Because we want the speed at which the x value is changing, we must solve for `(dx)/(dt)`

`(dx)/(dt) = ((dy)/(dt))/(dy/dx)`

We are given that `dy/dt = 15"cm/s"` but we must convert that to `dy/dt = 0.15"m/s"` and substitute the right side of equation [1] for `dy/dx`:

`(dx)/(dt) = (0.15"m/s")/(-x/sqrt(25"m"^2-x^2))`

`(dx)/(dt) = (0.15"m/s")(sqrt(25"m"^2-x^2))/-x`

We are given that the x coordinate is 2"m":

`(dx)/(dt) = (0.15"m/s")(sqrt(25"m"^2-(2"m")^2))/(-(2"m"))`

`(dx)/(dt) = -0.344"m/s"`

The negative value of the speed that indicates that the orientation of the right triangle is such that the lower edge of the plank is moving to the left as the upper edge is being pulled up the wall.

Answer 2

The end of the plank is sliding along the ground at about `34.369` `cm`/`s`. Please see below.

Explanation:

Draw a sketch of the situation.
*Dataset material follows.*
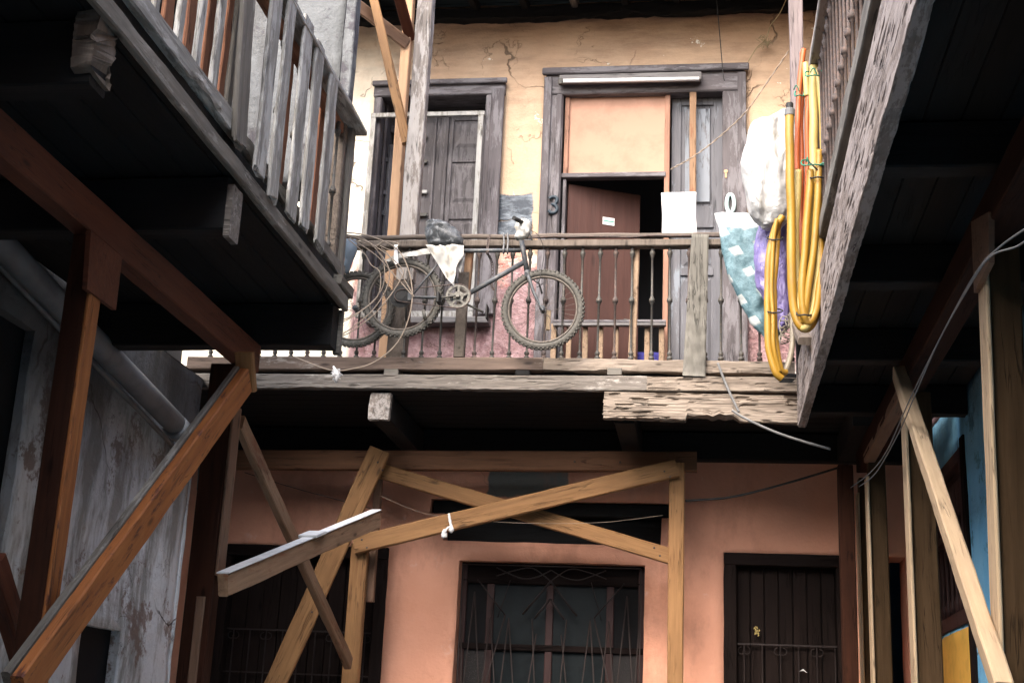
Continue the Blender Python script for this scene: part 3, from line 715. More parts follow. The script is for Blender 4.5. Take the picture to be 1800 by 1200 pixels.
bar(-gw, .96, gw, .96); bar(-gw, zt + .12, gw, zt + .12); bar(-gw, .96, -gw, zt + .12); bar(gw, .96, gw, zt + .12)
f.build('grille', 'grille', lw_)

# ---- lower doors
def plank_door(x0, x1, zt, hw, label, n, scroll):
    d = sub('plank_door', house, (x0, YW, 0)); d['label'] = label
    f = MB(); f.box((x0 + .003, YW - .02, 0), (x0 + hw, YW + .15, zt - hw), .006); f.box((x1 - hw, YW - .02, 0), (x1 - .003, YW + .15, zt - hw), .006); f.build('frame', 'dark_door', d)
    MB().box((x0 + .003, YW - .025, zt - hw + .002), (x1 - .003, YW + .15, zt - .003), .006).build('head', 'dark_x', d)
    f = MB(); w_ = (x1 - x0 - 2 * hw) / n
    for i in range(n): f.box((x0 + hw + i * w_ + .003, YW + .09 + .006 * (i % 2), 0), (x0 + hw + (i + 1) * w_ - .003, YW + .13, zt - hw), .005)
    f.build('leaf', 'dark_door', d)
    f = MB(); zb_ = scroll; f.box((x0 + hw, YW + .045, zb_ - .006), (x1 - hw, YW + .055, zb_ + .006))
    f.box((x0 + hw, YW + .045, zb_ - .35), (x1 - hw, YW + .055, zb_ - .34))
    k = int((x1 - x0) / .14)
    for i in range(k):
        x = x0 + hw + .06 + i * .14; f.tube([(x, YW + .05, 0), (x, YW + .05, zb_ - .01)], .006, 5)
        if i % 2 == 0:
            for s in (-1, 1): f.tube(spline([(x + s * (.02 + .028 * math.sin(a)), YW + .05, zb_ - .05 + .028 * math.cos(a)) for a in [j * .9 for j in range(6)]], 3), .004, 5)
    f.build('grille', 'grille', d); return d
plank_door(LD0, LD1, LDz, .10, 'dark plank door behind the crossed braces', 9, wz(500, 1106))
rd = plank_door(RD0, RD1, RDz, .10, 'dark plank door with a scrap of foil on its grille', 7, wz(1400, 1133))
f = MB(); q = AY(1329, 1112, YW + .04)
for i in range(16):
    a = random.random() * 6.28; r = random.random() * .035; c = q + Vector((r * math.cos(a) * .7, 0, r * math.sin(a) * 1.4)); f.add([c, c + Vector((.012, -.006, .006)), c + Vector((.004, .002, .022))], [(0, 1, 2)])
f.build('foil_scrap', 'hose_p', rd)
q = AY(1405, 1179, YW + .04); MB().prism([q, q + Vector((.03, 0, .02)), q + Vector((.06, 0, -.01)), q + Vector((.03, 0, .005))], (0, -.004, 0)).build('paper_scrap', 'paper', rd)

# ------------------------------------------------------------------ houses along both sides, and an added one behind
XL, XR = -3.75, 1.75
lh = thing('side_house', 'left-hand house with stained grey plaster under its gallery', 'house', (XL, 3, 0))
q0, q1 = AX(140, 1150, XL), AX(206, 1150, XL); zt = AX(172, 1100, XL).z
p0, p1 = AX(0, 700, XL), AX(44, 700, XL)
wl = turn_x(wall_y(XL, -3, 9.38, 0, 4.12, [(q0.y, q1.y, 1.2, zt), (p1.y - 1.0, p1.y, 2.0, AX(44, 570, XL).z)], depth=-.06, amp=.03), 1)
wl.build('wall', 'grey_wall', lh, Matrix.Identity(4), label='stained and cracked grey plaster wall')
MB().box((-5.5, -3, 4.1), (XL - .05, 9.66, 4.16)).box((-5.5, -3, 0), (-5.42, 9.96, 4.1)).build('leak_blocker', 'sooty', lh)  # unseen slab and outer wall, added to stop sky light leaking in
MB().box((XL - .12, -3, 0), (XL - .07, 9.3, 4.1)).build('interior', 'black', lh)
endw = wall_y(9.38, XL - .35, XL + .004, 0, 4.12, [], amp=.03, step=.07, depth=.02); endw.build('wall', 'grey_wall', lh, Matrix.Identity(4), label='broken end of the grey wall')
wl = turn_x(wall_y(XL, -3, 8.4, 4.13, 6.1, [(2.2, 3.1, 4.3, 5.8), (5.6, 6.5, 4.3, 5.8)], depth=-.3, amp=.02), 1)
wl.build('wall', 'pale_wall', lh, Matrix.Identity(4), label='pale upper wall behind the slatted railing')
MB().box((XL - .34, -3, 4.1), (XL - .31, 8.4, 6.1)).build('interior', 'room', lh)
PWX = AY(600, 100, 8.42).x
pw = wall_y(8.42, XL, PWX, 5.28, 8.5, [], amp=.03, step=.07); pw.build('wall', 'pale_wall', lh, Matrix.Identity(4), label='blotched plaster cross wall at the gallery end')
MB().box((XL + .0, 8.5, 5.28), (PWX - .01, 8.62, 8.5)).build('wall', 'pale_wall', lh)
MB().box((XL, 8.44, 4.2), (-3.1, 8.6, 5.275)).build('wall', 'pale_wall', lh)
rf = MB()
for i in range(14): y0 = -3 + i * .9; rf.box((-5, y0, 6.22), (-3.6, y0 + .88, 6.26))
rf.build('roof', 'sooty', lh)
for i in range(16): y0 = -2.8 + i * .75; timber('rafter', 'sooty', (-4.2, y0, 6.16), (-3.6, y0, 6.16), .07, .12, parent=lh)

rh = thing('side_house', 'right-hand house painted blue over yellow under its gallery', 'house', (XR, 3, 0))
s0, s1 = AX(1698, 900, XR), AX(1640, 900, XR); sz0, sz1 = AX(1665, 1112, XR).z, 3.72
wr = turn_x(wall_y(-XR, -3, 11.0, 0, 4.12, [(s0.y, s1.y - .02, sz0, sz1)], depth=-.3, amp=.012), -1)
wr.build('wall', 'blue_wall', rh, Matrix.Identity(4), label='blue painted lower wall')
yy0, yy1 = s0.y + .04, 10.99
yb_ = turn_x(wall_y(-XR + .014, yy0, yy1, 0, sz0 - .03, [], depth=-.01, amp=.008), -1); yb_.build('dado', 'yellow_paint', rh, Matrix.Identity(4))
dk = MB(); dk.box((XR - .022, yy0 - .14, 0), (XR + .02, yy0 - .01, sz1 + .06), .008); dk.jitter(.01, 3).build('corner_board', 'dark_door', rh)
sw = sub('shutter_window', rh, (XR, s0.y, sz0))
f = MB(); f.box((XR - .02, s0.y + .01, sz0), (XR + .1, s0.y + .1, sz1), .005); f.box((XR - .02, s1.y - .1, sz0), (XR + .1, s1.y - .03, sz1), .005)
f.box((XR - .018, s0.y + .101, sz1 - .09), (XR + .1, s1.y - .101, sz1), .005); f.box((XR - .018, s0.y + .101, sz0), (XR + .1, s1.y - .101, sz0 + .1), .005)
f.box((XR - .03, s0.y + .101, sz1 - .56), (XR + .1, s1.y - .101, sz1 - .5), .005)
f.build('frame', 'maroon', sw)
f = MB(); f.box((XR + .04, s0.y + .1, sz1 - .5), (XR + .08, s1.y - .1, sz1 - .09)); f.box((XR + .01, s0.y + .22, sz1 - .42), (XR + .04, s1.y - .22, sz1 - .17), .01); f.build('panel', 'maroon', sw)
for i in range(6):
    y = s0.y + .2 + i * (s1.y - s0.y - .42) / 5; MB().lathe((XR + .02, y, sz0 + .1), (0, 0, 1), [(0, .02), (.08, .026), (.14, .014), (.5, .02), (.86, .014), (sz1 - .56 - sz0 - .1, .022)], 8).build('turned_bar', 'maroon', sw)
MB().box((XR + .12, s0.y, sz0), (XR + .14, s1.y, sz1)).build('backing', 'black', sw)
wu = turn_x(wall_y(-XR, -3, 11.0, 4.13, 8.5, [(5.0, 6.3, 4.3, 7.0)], depth=-.3, amp=.015), -1); wu.build('wall', 'upper', rh, Matrix.Identity(4), label='ochre upper wall behind the iron railing')
for y0 in (4.6, 5.9, 7.2, 8.5, 9.7):
    d_ = MB()
    for i in range(5): d_.box((XR - .06, y0 + i * .22, 4.3), (XR - .02, y0 + i * .22 + .212, 7.1), .005)
    d_.build('door_leaf', 'brown_door', rh)
rf = MB()
for i in range(14): y0 = -3 + i * .9; rf.box((1.0, y0, 8.5), (3, y0 + .88, 8.54))
rf.build('roof', 'sooty', rh)
for i in range(16): y0 = -2.8 + i * .75; timber('rafter', 'sooty', (1.0, y0, 8.42), (1.9, y0, 8.42), .07, .12, parent=rh)
bh = thing('rear_light_block', 'unseen drab house behind the camera, added to limit the light', 'house', (-1, -2.5, 0))  # unseen; added and sized to hold back light from behind the camera
b = wall_y(-2.5, -8, 6, 0, 6.3, [(-2.2, -1, 0, 2.3)], amp=.02, step=.4); b.v = [Vector((p.x, -5 - p.y, p.z)) for p in b.v]; b.f = [q[::-1] for q in b.f]; b.build('wall', 'drab_wall', bh, Matrix.Identity(4))
MB().box((-8, -3.5, 6.3), (6, -2.4, 6.4)).build('roof', 'sooty', bh)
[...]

Label it using the variables, `h` and `g`, shown below.

Variables

Let `h` = the height of the upper end of the plank above the ground

let `g` = the distance between the bottom of the plank and the base of the wall.

(We also have `t` = time in seconds)

Rates of change

`(dh)/dt = 15` `cm`/`s` (or, if you prefer, `= 0.15` `m`/`s`)

We need to find `(dg)/dt` when `g = 2` `m` `= 200` `cm`

(Based on the story this should be a negative number, so our answer to the question will be the absolute value of this number.)

Equation relating the variables

I'll use lengths in `cm`, so the length of the plank is `500` `cm`.

We have a right triangle, so we can use the Theorem of Pythagoras to get

`h^2+g^2 = 500^2`

Finish the problem

Differentiate with respect to `t` (Use implicit differentiation / the chain rule.)
Substitute what we know and solve for what we don't know.

`d/dt(h^2+g^2) = d/dt(500^2)`

`2h (dh)/dt + 2g*(dg)/dt = 0`

Let's make the numbers smaller by dividing by `2`.

`h (dh)/dt + g * (dg)/dt = 0`

We know that `(dh)/dt = 15` and `g = 200`, and we are looking for `(dg)/dt`.

We need to know `h` when `g = 200`

Use the equation: `h^2+g^2 = 500^2` to get

`h = 100sqrt21`

Now we can finish:

`h (dh)/dt + g * (dg)/dt = 0`

`(100sqrt21) (15) + 200 (dg)/dt = 0`

`(dg)/dt = -(15sqrt21)/2` `cm`/s#

To 3 decimal places,

`(dg)/dt ~~ -34.369` `cm`/`s`

The end of the plank is sliding along the ground at about `34.369` `cm`/`s`.